> Exercise
Would you restate all the data that follows, word for word?
--- start of Source excerpt ---
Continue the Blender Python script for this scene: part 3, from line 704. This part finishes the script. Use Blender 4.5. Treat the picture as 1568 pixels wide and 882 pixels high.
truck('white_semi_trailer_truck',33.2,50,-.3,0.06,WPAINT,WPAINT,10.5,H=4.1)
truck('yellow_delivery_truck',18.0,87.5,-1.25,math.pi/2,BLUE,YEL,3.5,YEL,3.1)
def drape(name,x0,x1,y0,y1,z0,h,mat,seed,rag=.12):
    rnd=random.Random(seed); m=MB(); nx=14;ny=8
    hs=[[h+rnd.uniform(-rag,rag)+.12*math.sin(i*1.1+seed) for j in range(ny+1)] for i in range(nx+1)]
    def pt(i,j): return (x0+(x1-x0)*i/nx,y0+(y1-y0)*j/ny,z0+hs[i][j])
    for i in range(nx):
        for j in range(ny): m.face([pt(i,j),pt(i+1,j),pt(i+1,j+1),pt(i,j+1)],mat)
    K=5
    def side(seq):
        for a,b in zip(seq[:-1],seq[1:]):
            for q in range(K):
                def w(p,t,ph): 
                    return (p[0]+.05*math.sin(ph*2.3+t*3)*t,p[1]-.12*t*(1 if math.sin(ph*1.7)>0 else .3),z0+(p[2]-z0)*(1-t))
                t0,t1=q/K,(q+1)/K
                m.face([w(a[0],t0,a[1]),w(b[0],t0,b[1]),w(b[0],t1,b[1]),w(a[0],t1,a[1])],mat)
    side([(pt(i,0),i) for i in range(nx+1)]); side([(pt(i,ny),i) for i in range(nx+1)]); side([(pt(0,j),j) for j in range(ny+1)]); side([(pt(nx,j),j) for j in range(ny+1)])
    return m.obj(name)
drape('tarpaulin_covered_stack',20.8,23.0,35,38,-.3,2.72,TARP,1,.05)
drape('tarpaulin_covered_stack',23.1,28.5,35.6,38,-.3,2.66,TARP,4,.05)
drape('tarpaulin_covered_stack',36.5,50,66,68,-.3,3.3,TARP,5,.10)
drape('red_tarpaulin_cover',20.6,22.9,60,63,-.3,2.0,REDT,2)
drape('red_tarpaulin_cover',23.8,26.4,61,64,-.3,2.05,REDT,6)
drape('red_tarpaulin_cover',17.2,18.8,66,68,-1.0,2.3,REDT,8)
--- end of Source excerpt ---
> Finished answer
Continue the Blender Python script for this scene: part 3, from line 704. This part finishes the script. Use Blender 4.5. Treat the picture as 1568 pixels wide and 882 pixels high.
truck('white_semi_trailer_truck',33.2,50,-.3,0.06,WPAINT,WPAINT,10.5,H=4.1)
truck('yellow_delivery_truck',18.0,87.5,-1.25,math.pi/2,BLUE,YEL,3.5,YEL,3.1)
def drape(name,x0,x1,y0,y1,z0,h,mat,seed,rag=.12):
    rnd=random.Random(seed); m=MB(); nx=14;ny=8
    hs=[[h+rnd.uniform(-rag,rag)+.12*math.sin(i*1.1+seed) for j in range(ny+1)] for i in range(nx+1)]
    def pt(i,j): return (x0+(x1-x0)*i/nx,y0+(y1-y0)*j/ny,z0+hs[i][j])
    for i in range(nx):
        for j in range(ny): m.face([pt(i,j),pt(i+1,j),pt(i+1,j+1),pt(i,j+1)],mat)
    K=5
    def side(seq):
        for a,b in zip(seq[:-1],seq[1:]):
            for q in range(K):
                def w(p,t,ph): 
                    return (p[0]+.05*math.sin(ph*2.3+t*3)*t,p[1]-.12*t*(1 if math.sin(ph*1.7)>0 else .3),z0+(p[2]-z0)*(1-t))
                t0,t1=q/K,(q+1)/K
                m.face([w(a[0],t0,a[1]),w(b[0],t0,b[1]),w(b[0],t1,b[1]),w(a[0],t1,a[1])],mat)
    side([(pt(i,0),i) for i in range(nx+1)]); side([(pt(i,ny),i) for i in range(nx+1)]); side([(pt(0,j),j) for j in range(ny+1)]); side([(pt(nx,j),j) for j in range(ny+1)])
    return m.obj(name)
drape('tarpaulin_covered_stack',20.8,23.0,35,38,-.3,2.72,TARP,1,.05)
drape('tarpaulin_covered_stack',23.1,28.5,35.6,38,-.3,2.66,TARP,4,.05)
drape('tarpaulin_covered_stack',36.5,50,66,68,-.3,3.3,TARP,5,.10)
drape('red_tarpaulin_cover',20.6,22.9,60,63,-.3,2.0,REDT,2)
drape('red_tarpaulin_cover',23.8,26.4,61,64,-.3,2.05,REDT,6)
drape('red_tarpaulin_cover',17.2,18.8,66,68,-1.0,2.3,REDT,8)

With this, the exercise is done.